With first place all-but mathematically out of the question, the EPO have pulled the trigger and sacked Skibbe nearly three years after labelling the German tactician as the answer to Greece’s problems.

Anastasiadis, who has experience at both club and international level, has been charged with the task of getting the Ethniki back on track – not just in the Nations League but more importantly in general as Greece look to qualify for EURO 2020 the traditional way starting in 2019.

Although there is no shortage of debate on whether or not the EPO picked the right man for the job, the main question that needs to be asked instead is: does it matter?

The obvious answer is yes, of course. We’ve seen on various levels of football that the right man for the job can do wonders for an international team or even a club. Greece, of course, is no exception to the rule. However, considering that the Ethniki has struggled for four years now, perhaps the problem is more than just the manager.

Four years since featuring at the 2014 FIFA World Cup, Greece have failed to qualify for back-to-back tournaments all the while struggled to find an identity since Fernando Santos’ departure from the National Team in 2014.

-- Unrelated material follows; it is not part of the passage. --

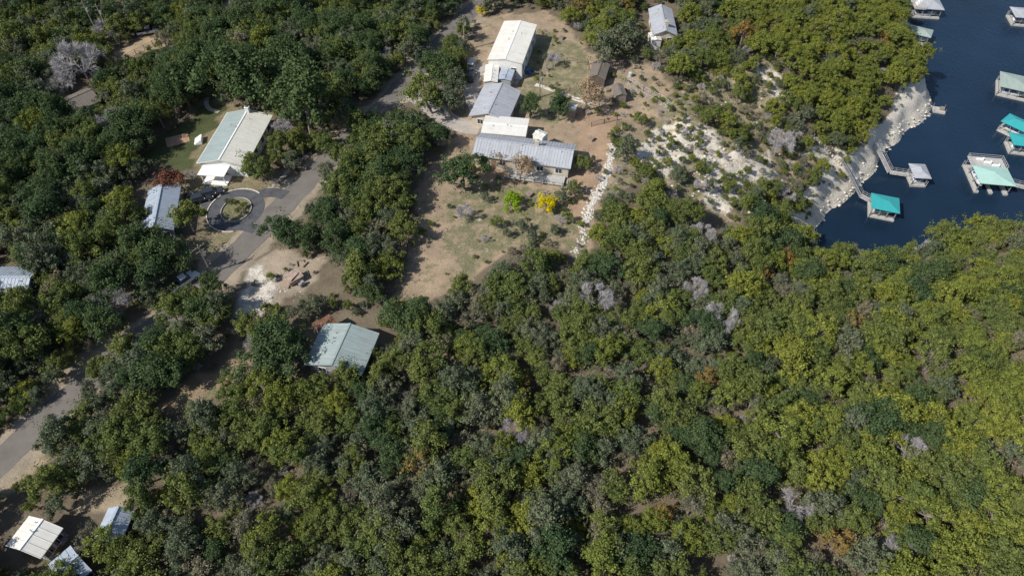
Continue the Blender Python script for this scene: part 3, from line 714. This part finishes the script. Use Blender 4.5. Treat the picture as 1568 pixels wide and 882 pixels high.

In just four years, the EPO has appointed four managers – a stark contrast to the previous 14 years that featured just two managers during that span. While it could be argued that Otto Rehhagel was working on borrowed time before being replaced by Santos in 2010, nobody would’ve thought that the EPO would suddenly average a new manager per year once Santos himself left the Ethniki.

Following the footsteps of Claudio Ranieri, Kostas Tsanas (caretaker), Sergio Markarian, and of course Skibbe, Greece’s new manager needs to do what four previous men were unable to do: inspire the current crop of players.

For every player like Alexandros Tziolis and Georgios Tzavellas, two of Greece’s more heated call-ups nearly every international break, there are three-to-four times as many players who have not lived up to expectations for the Galanolefki.

With a history of appointments similar to some of the Super League club’s managerial merry-go-rounds, the EPO needs to stop giving players a so-called free pass and make sure that the pride in playing for the National Team is restored.

Time will tell if Anastasiadis is the man to get the job done, and with a relatively short-time contract (through to December 2019) the EPO has given itself enough wiggle room to make another important decision – if necessary – without being caught in a jam.